Legal experts quickly identified on Wednesday that what is missing from special counsel Jack Smith’s newest indictment is as important as what is included.
The indictment hit former President Donald Trump with four new criminal charges: conspiracy to defraud the United States, conspiracy to obstruct an official proceeding, obstruction of and attempt to obstruct an official proceeding, and conspiracy against rights.
But the charges do not include accusations of conspiracy for incitement of the Jan. 6 riot at the U.S. Capitol or a seditious conspiracy.
“One of the things that I was looking for [in the indictment] is — I assumed that Smith had this type of ‘A-ha!’ moment, that there’s something in there that the Jan. 6 committee didn’t find that supported, we heard about witness tampering — it’s not in there,” George Washington Law School professor Jonathan Turley explained on Fox News.
“The other thing that is not in here is conspiracy for incitement; not in here is a seditious conspiracy,” Turley continued. “Those were the claims that Democrats used in the impeachment and said the evidence was absolutely clear. … Well, the [charges] are not in here.”
Rather, Smith, according to Turley, is using the “favorite of prosecutors,” referring to vague charges of conspiracy and obstruction.
Former federal prosecutor Andy McCarthy agreed, accusing Smith of doing the “low-rent stuff that prosecutors are not supposed to do” by attempting to connect Trump to incitement without charging him with it outright.
“If you’ve got evidence that Trump committed incitement, then charge him with incitement. But, of course, I can say as somebody who actually successfully prosecuted a seditious conspiracy case, they don’t have a prayer of a case like that,” McCarthy explained.
“What Smith does here is kinda a nod and a wink,” he continued. “There’s a section [in the indictment] that’s called ‘exploiting the violence of Jan. 6’ — I forget exactly how it’s articulated, but he talks about exploiting it because he can’t accuse him of actually aiding and abetting it or committing it in any actionable way.”
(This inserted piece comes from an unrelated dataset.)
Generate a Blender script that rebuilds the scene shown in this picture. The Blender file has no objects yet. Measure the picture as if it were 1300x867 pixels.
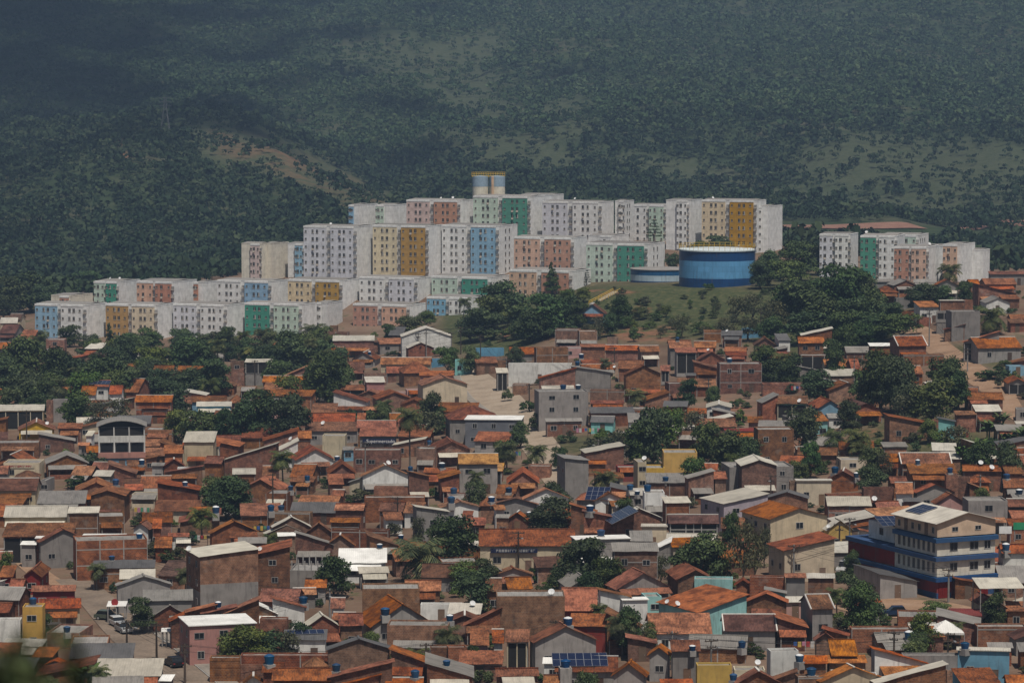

The problem, of course, is that after the indictment was announced, Smith released a statement in which the lion’s share of his remarks focused on Jan. 6 and accused Trump of inciting the violence that day.
In that speech, according to McCarthy, Smith is exploiting Jan. 6 to prosecute Trump in the court of public opinion.
“That was one of the most demagogic presentations I’ve ever seen in a high-profile criminal case,” McCarthy said. “Anyone who listened to that, any normal person reacting to that, would assume that Trump was alleged to have carried out the Capitol riot. The entire presentation that he made was not about what the core charges in his case are, it was about the Capitol riot and the security personnel who were injured the Capitol riot.
“Then you turn to his indictment, he’s not charged with the Capitol riot,” he noted. “So if that’s what he has to resort to in order to sell his case to the public, I think that’s very telling in terms of how compelling his case is.”